Este tom nostálgico também pontua a conversa de Jep com a amiga Stefania (Sabrina Ferrilli). Comunista, ela fala de sua entrega ao partido, as tarefas que ainda executa, dividindo-se entre a militância, a família e as festas. Jep, que nutre uma paixão não correspondida por ela, desfaz seu apego à causa, perante os demais, mostrando que nada daquilo reflete o que ela é realmente. É constrangedor para ambos, porém se enquadra no que um dia eles foram. Se há um passado glorioso, de luta, o presente o exige mais ainda; dadas às novas exigências postas pela crise político-econômica italiana.

O reverso de Stefania é o poeta Romano (Carlo Verdone), que vive de recitais, sem nada escrever, e das festas. Aos poucos, ele se dá conta de que a Roma para a qual se mudou na juventude está em crise. Inexiste razão para permanecer em constante ebulição. Seu recital derradeiro bem o reflete: havia apenas uns gatos pingados, desinteressados ou alheios ao papel da poesia na cultura romana. A “Eneida” de Vírgílio(70 a.C/19 a.C) talvez não seja mais referência para eles. Entregaram-se ao hedonismo e a tecno-music.

No entanto, a cidade ainda se alimenta de suas crenças e superstições, configuradas por Sorrentino no Cardeal (Aldo Ralli), cheio de cacoetes, e a mística Irmã Maria (Giusi Merli), de apregoados poderes de “santa”. Ela mesma uma figura etérea, almejando a santidade. Jep, como se em sua derradeira entrega ao ritual cristão, oferece-lhe uma recepção, mas ela, frágil, prefere o sacrifício. A sequência em que ela sobe os sucessivos degraus, arrastando-se em penitência, demonstra sua entrega e a capacidade de Sorrentino de captar a persistência da entrega cristã italiana.

Olhar de Sorretino é nostálgico

Sorrentino ao percorrer ambientes e se deter nestes personagens registra com nostalgia a glória da outrora “Cidade Estado”, hoje maculada pelas estripulias sexuais, políticas e financeiras do ex-premiê Silvio Berlusconi, e não só ele. Resta, no entanto, a grande beleza da cidade, a arquitetura renascentista, os traçados das ruas, as praças com suas fontes, os personagens que emergem efusivos em festas e sofisticados trajes de alta alfaiataria. Decadentes, mas animados, como Jep transitando pelos luxuosos ambientes, como se dissesse: “Ainda não acabou, temos uma herança a preservar”.
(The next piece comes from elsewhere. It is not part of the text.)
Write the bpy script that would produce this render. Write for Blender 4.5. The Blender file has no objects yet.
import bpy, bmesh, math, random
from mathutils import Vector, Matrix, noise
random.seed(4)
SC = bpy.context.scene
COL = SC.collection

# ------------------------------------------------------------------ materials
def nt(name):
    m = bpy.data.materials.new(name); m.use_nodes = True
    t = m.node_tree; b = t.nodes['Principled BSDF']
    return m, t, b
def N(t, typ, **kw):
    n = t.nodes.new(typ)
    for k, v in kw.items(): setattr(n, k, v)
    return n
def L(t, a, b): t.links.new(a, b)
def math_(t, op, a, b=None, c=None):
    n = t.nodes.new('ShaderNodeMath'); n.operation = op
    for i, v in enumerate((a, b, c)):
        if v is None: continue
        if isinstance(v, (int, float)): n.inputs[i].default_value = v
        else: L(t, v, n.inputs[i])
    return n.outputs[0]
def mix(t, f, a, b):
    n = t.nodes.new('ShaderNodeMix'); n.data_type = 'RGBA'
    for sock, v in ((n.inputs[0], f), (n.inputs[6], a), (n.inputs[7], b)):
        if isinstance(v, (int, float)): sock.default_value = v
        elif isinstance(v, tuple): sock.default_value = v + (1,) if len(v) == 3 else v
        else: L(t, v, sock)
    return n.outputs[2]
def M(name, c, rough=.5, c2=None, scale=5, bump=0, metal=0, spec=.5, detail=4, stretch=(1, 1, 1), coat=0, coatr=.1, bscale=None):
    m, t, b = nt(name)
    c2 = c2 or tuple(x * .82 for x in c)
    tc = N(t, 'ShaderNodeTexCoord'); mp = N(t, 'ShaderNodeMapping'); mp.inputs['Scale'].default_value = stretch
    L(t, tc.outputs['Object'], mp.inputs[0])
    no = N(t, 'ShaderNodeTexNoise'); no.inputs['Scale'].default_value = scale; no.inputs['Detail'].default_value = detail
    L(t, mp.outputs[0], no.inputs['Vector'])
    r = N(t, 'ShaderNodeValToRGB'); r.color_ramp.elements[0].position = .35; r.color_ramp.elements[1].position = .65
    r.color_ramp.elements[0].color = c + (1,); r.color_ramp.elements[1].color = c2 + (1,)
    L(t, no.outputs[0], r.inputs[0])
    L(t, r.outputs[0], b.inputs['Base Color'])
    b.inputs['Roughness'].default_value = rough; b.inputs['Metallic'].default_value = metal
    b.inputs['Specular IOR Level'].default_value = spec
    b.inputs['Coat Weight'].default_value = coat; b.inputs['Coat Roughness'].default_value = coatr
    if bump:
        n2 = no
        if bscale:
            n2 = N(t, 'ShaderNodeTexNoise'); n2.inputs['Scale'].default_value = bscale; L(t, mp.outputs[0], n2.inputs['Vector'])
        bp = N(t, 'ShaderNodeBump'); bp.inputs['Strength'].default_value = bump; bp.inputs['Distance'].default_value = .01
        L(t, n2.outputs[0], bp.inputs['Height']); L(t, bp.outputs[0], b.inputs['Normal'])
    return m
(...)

Mas é cedo para as visualizações otimistas de Dadina (Giovanna Vignoli), editora da revista onde trabalha Jep, ao dizer que tudo se acerta. O futuro de Roma e, portanto da Itália, permanece nublado. Mesmo com estas construções, Sorrentino passeia pelas nostálgicas e elegíacas referências de Federico Fellini (1920/1993) de “A Doce Vida” (1959) e “Roma” (1972). As impressões de um e outro servem para comparar os diferentes momentos históricos de Roma/Itália e o que dela restou neste Terceiro Milênio.

A Grande Beleza”. (“La Grande Bellezza”). Drama. Itália, França. 2013. 142 minutos. Montagem: Cristiano Travaglioli. Fotografia: Luca Bigazzi. Roteiro: Paolo Sorrentino, Umberto Contarello. Direção: Paolo Sorrentino. Elenco: Toni Servillo, Carlo Verdone, Sabrina Ferrilli, Galatea Ranzi, Giovanna Vignoli.

(*) Globo de Ouro 2013, de Filme Estrangeiro.